The poet really means his title. This book was generated from an artist’s model’s intensely bodily experience of stillness, observed stillness at that. It is itself a series of brief, formally invariable stills that shine a light on occult links among memory fragments littered over generations of suffering. It is a kind of La Jetée in words. But words, it is still true to say, can do even more, and they can ask more of you. Reading these poems feels almost like writing poetry, and the poetry is of a seriousness and lightness that should inspire its readers to try the excellent and immortal game themselves. Good poetry is contagious, and this haunted, haunting sequence is good poetry.
—Mary Baine Campbell, author of Trouble
I admire the narrative reistance, the precise yet enigmatic details, and the playful, elusive “I” of these finely attuned and resonant poems. The collection’s measured trajectory—written in numbered series of five lines each—ushers us through war, troubled memory, eros, and finally into “gleaming”—illuminating as the title suggests, a compellingly multilingual psychic landscape where queerness, redemption, and grace boldly coexist.
—Peter Covino, author of Cut Off the Ears of Winter, Winner of the PEN America/Osterweil Award
Yermiyahu Ahron Taub breathes in and out the air of his past and present in two, sometimes three languages. His poetic element is American English and cosmopolitan New Yorkish (the latter sometimes allows itself to become endearingly parochial). His languages, other than English, are his near-native and fundamentally Jewish Yiddish, as well as his ancestral Hebrew laced with some Aramaic of his learned Orthodox upbringing. The present volume is as unique as it is multilingual; each poem appears in English and in Yiddish, and in a few cases in contemporary Ashkenazi Hebrew. A rare and astonishing achievement of urban, American, and, yes, truly multicultural poetic creativity.

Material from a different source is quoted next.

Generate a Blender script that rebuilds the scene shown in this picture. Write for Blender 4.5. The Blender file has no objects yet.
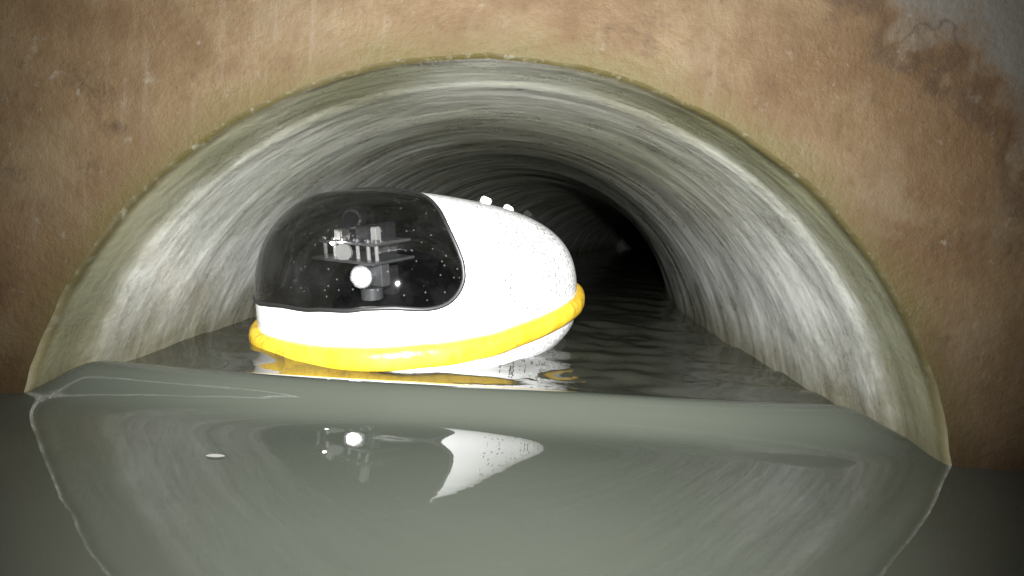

—Dov-Ber Kerler, author of Origins of Modern Literary Yiddishand ELABREK: [Yiddish] poems
of the new millennium
Stillness and motion engage the interplay between silence and sound. Both apparent dichotomies are artfully rendered in Yermiyahu Ahron Taub’s What Stillness Illuminated/Vos shtilkayt hot baloykhtn. This experimental collection of sketch poems vivifies the partiality as well as the possibilities of language to capture moments of flux, fear, revelation, and desire. These telling moments are shadowed and shaded as Taub presents each poem in English and Yiddish, and, in a few instances, in Hebrew as well. Through these different iterations he challenges our assumptions about words on a page allowing us to see the interplay of signs and symbols we so often take for granted. As if in a dream, here a richly imagined film is made still, its images and sounds slowed to a halt so that we can appreciate all of the different strands and their relation to each other. With these distillations Taub sheds new light on the dramatic potential of all of these languages, showing us what comes when they are seen, read, or heard next to each other.
—Laura Levitt, author of American Jewish Loss
after the Holocaust
The lyrics of What Stillness Illuminated/Vos shtilkayt hot baloykhtn are rich, romantic, elusive, and finely crafted, like miniatures carved in ivory or dark wood. They remind me of imagism’s sharp snapshots, the haunting brevity of haiku, or the wistful eroticism of Cavafy. Taub has given his readers a world of mystery and delicate beauty.
—Jeff Mann, author of Bones Washed with Wine
and On the Tongue
Yermiyahu Ahron Taub’s bilingual poems, sometimes puzzling, always intriguing, offer mystery and insight, taking Yiddish where you never thought it could go. In five lines he captures a scene, a moment, a world of emotion often brimming beneath the surface.